44con and Uncon

It’s been a busy week again.

I helped out  a few weeks ago on the panel choosing speakers for the Infosec track for 44con and subsequently got roped in / volunteered to run that track during the days of the con. A week before 44con happened one of the speakers failed to get a visa and I volunteered to fill the gap and spoke on ‘Intelligence-Led Cybersecurity’. It was an interesting process working out what I could talk about, how I could squeeze it into a 45 minute slot (With questions)  and then convincing my employers to let me talk publicly.

I have to admit I wasn’t expecting the video cameras and having the content live-tweeted by a journalist (@timesjoanna) was a real wake-up call for me. I haven’t presented at a public conference for over 3 years (since joining my current employer) and the world has noticeably changed and I just need to learn to relax and accept it.

I met a lot of guys I know at 44con but more than a few of these were people I hadn’t run across for a few years. Definitely an interesting and expert crowd I wished I could have spent more time in the corridors chatting too. Adrian (@alien8) and Steve (@stevelord) did an amazing job putting this con together.

The con itself was hard work but clearly a great con for everyone involved. We’ll get the speaker feedback and the survey forms and work out what can be improved nex year.My initial impressions are we hit the mark incredibly well for some of the Infosec track but we need a more thematic approach and more consistency in the level of presentation on offer. We varied from over the horizon big ideas, practical advice for practitioners and introduction to risk management which was hard for people to predict from the programme which they were getting into.

I’m sure the feedback forms will tell us the truth but my stand-outs from the track were:

  1. Michael Colao on Cyber Insurance. Michael is always a good value speaker, full of fire, passion and knowledge. I’m not ashamed to admit I learnt a lot from Michael in this talk and I thoroughly recommend him to talk on this to other conferences. I too had missed that point that cyber-insurance is not about transferring the risk of run of the mill attacks, rather it’s about transferring the risk of the cost of cleaning up the cataclysmic attacks.
  2. Steve Armstong on Communicating with the Boss. Steve was an excellent speaker, well received by all. He gave an enlightening talk on how security specialists can understand and talk the language of the business. Preaching to the converted for most of the Infosec attendees but this one was full of pen testers from the technical track and they lapped it up. I’ve seen an incredible hunger from technical security specialists for training in ‘getting’ the business in the past and is probably an area that needs a lot more work through mixed cons like 44con.
  3. Gareth Watkin-Jones (@angriac) on Compliance. Again Gareth is good value, cares deeply about compliance and manages to make you care about it too 🙂  He is down to earth and clearly an expert in the field. Some great points about how compliance is not all of securty but is definitely part of security. Also some great ideas about how to make security compliance more joined up and keep it alive in the business.
  4. Alex Lucas (@lucas_thoughts) on Science in the Microsoft SDL {EDIT: Completely forgot this talk on my first post – too tired..} Alex is a confident speaker and a clear expert. He exudes experience in a difficult area few have managed to get right in small scale let alone at Microsoft scale. I’ve been impressed with the openness from Microsoft in the last few years around their internal processes.
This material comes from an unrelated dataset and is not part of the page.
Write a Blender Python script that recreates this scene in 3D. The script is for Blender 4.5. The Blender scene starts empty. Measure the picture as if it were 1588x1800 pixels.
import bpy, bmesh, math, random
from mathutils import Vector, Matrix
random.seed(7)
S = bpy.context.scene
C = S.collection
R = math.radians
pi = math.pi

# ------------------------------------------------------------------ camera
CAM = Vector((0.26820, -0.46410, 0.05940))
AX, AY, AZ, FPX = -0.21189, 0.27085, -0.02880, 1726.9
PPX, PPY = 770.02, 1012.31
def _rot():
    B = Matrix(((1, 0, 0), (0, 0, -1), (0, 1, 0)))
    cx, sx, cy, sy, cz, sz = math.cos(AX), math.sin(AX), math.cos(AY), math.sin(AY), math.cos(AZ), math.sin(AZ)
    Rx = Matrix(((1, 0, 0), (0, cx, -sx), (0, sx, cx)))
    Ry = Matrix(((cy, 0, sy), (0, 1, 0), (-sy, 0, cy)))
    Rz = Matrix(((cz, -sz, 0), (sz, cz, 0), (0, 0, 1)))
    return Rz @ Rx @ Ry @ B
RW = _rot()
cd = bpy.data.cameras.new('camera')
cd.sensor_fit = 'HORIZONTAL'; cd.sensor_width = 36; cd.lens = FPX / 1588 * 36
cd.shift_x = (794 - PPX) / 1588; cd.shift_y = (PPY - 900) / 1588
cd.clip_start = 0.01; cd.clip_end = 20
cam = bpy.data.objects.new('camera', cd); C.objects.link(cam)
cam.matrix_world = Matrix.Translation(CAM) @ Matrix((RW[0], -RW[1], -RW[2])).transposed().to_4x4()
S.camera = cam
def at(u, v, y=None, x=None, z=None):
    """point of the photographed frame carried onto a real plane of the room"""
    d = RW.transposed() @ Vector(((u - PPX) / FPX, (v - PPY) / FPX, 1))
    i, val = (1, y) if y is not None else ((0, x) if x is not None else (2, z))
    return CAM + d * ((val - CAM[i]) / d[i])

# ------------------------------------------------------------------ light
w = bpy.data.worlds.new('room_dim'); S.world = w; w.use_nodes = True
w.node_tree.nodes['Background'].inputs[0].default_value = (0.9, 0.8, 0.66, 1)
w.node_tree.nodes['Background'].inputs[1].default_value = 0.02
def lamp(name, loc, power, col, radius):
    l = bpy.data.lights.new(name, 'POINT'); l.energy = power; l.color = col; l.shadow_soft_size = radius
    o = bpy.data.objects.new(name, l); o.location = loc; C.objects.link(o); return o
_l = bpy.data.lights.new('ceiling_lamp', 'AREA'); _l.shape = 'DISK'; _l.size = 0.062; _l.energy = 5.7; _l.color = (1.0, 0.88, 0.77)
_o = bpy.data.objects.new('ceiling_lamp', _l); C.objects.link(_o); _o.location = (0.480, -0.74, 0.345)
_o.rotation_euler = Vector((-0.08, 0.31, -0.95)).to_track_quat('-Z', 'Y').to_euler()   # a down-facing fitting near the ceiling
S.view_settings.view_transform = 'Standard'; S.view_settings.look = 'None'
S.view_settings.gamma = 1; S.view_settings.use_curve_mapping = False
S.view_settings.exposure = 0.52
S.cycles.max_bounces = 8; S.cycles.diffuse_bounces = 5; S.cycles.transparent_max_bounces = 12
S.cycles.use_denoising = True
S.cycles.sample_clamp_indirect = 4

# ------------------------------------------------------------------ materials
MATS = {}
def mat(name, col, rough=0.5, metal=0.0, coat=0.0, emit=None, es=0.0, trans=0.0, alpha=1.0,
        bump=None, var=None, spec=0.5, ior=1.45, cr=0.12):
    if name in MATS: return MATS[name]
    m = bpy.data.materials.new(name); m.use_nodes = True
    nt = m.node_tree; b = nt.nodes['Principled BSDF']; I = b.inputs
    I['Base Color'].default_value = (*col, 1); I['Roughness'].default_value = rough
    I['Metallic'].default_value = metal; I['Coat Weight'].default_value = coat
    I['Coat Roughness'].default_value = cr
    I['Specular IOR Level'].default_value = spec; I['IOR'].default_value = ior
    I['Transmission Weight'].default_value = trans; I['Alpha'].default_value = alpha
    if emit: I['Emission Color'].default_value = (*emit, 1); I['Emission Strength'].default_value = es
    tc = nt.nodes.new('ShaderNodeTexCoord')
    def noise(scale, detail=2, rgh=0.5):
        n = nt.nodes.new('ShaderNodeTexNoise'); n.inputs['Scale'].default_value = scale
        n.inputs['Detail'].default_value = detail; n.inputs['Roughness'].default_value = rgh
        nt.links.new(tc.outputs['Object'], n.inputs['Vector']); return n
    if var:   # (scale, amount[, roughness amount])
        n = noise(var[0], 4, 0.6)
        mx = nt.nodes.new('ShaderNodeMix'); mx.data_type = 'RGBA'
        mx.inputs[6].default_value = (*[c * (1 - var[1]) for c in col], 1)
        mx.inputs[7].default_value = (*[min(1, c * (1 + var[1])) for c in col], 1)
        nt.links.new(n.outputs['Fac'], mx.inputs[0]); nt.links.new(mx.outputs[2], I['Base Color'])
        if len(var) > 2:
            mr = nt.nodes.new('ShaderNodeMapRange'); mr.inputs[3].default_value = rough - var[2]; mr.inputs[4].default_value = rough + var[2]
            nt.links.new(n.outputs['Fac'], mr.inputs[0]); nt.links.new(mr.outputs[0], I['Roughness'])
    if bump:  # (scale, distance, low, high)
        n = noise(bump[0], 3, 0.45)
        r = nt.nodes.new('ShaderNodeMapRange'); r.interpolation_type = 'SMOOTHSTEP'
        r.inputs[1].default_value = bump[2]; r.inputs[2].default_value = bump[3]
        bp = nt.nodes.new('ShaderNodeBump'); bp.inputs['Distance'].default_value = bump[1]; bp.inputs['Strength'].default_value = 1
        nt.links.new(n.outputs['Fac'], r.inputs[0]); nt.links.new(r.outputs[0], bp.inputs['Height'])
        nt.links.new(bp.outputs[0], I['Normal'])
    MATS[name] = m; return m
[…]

As I was hosting the Infosec track I missed all of the technical track apart from Roelof Temmingh demonstrating his open source intelligence tool ‘Maltego‘. It’s a great tool and highlights the massive opportunities from Open Source Intelligence. When he started live mapping Uncon to 44con I got a little worried, pretty pleased when he stopped that demo 🙂

Uncon 19.5 was great fun, a quick out of sequence Uncon (hence the .5) to take advantage of the presence of some of our foreign members who were attending 44con. I had to leave early but it looked like Even and Etamo pulled victory from the jaws of hangover defeat as many of the best Uncons happened. Good to see traditions continuing on. Also good to Meta4 reappear, there are fewer of the old founders active in Uncon these days.

I reinforced the message that 44con IS NOT Uncon and that just because the same people attend both that the Uncon is private and the material is not public unlike 44cn. If we lose that circle of trust we will lose the core value of Uncon to the members.

Uncon did give me the chance to catch a re-run of Haroon Meer (@haroonmeer) giving his talk from 44con that I missed there. It looks like we share many of the same concerns about the security industry not meeting the needs of the people who are paying our increasingly expensive bills. Definitely a conversation I need to continue with him. He has a different viewpoint on the solution and we need a lot more viewpoints. Too many people would rather not see a problem and keep billing for the same old easy to sell and deliver services.

With Bsides London, dc4420, Uncon and 44con all running regularly in London, groups like the Northern UK Security Group and the out of London Uncons we have an embarrassment of riches in top quality security meetings in the UK now. Maybe it’s time we started to think about how we want to change the UK industry and start using these forums to spread the word.